Anonymous wrote:
Anonymous wrote:Let me start by saying that I really don't know anything as I've not had to face this situation, but judging on my husband's ability to manage solo time with 2 year olds (limited) I would say don't press him now.
It will get much easier for him to take your child on his own as she gets older, more verbal, more able to take direction, etc...
For right now can you just find a way to not be around when he's there? Go to another room, take a long phone call w/ a girlfriend, do some laundry, weed the yard, etc...?
If things have been this cordial thus far, and if you were the one who primarily wanted the child in the first place, I just wouldn't push. Accept what he can do and is willing to do, and find a way for that to be enough for right now. Let his relationship with the child evolve over time and see if the attachment there drives a desire for more steady contact. I don't think this is something that can/should be forced.
Good luck.
Thanks. I think you're right. It's just so hard to have to spend time with him when he blows off mother's day, refuses to engage in conversation of any substance, etc. I ended our romantic relationship prior to DC and I believe he's still angry at me for that. He denies it, but finds subtle ways to be a dick to me.

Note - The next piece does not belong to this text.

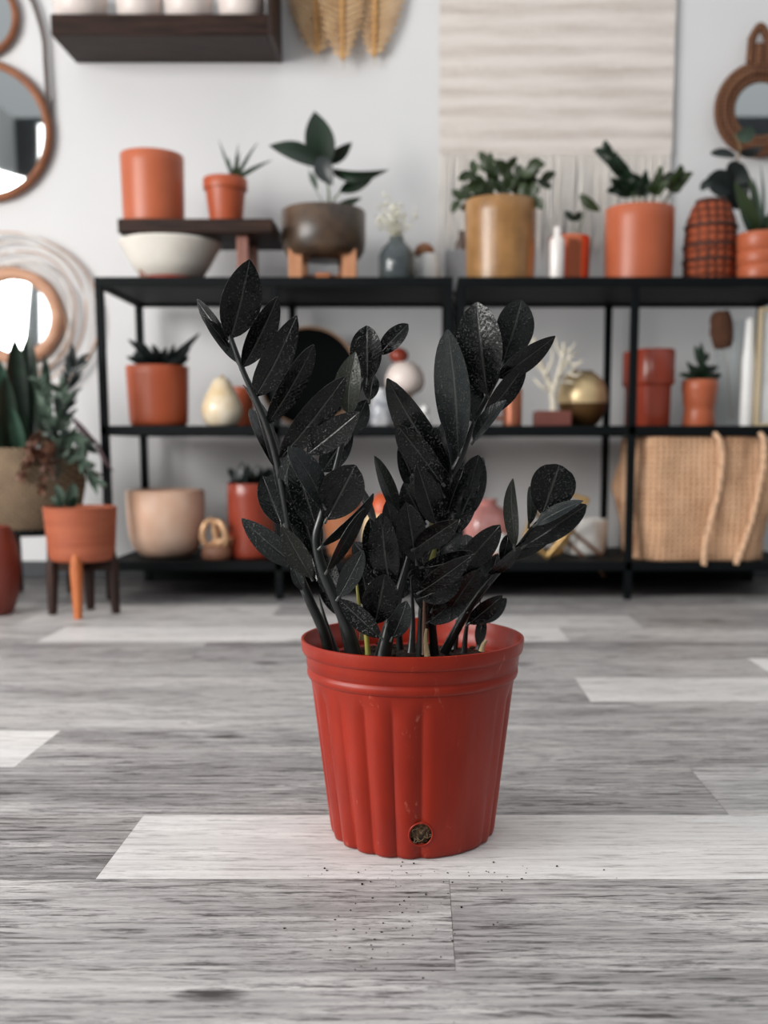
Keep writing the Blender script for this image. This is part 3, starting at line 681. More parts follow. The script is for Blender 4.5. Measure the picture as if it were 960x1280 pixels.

I could accept dickish behavior (towards me, obvs not towards DC) if I didn't also feel that he's forcing me to be with him during her visits. It feels like punishment, while also making things as easy as possible for him.
My other option is to continue to be present for their visits but take my home out of the mix, so I'm not providing all the supplies, snacks, diapers, etc. I may suggest we meet at a playground near him, or just have him make the plans period. That might help me feel less resentful.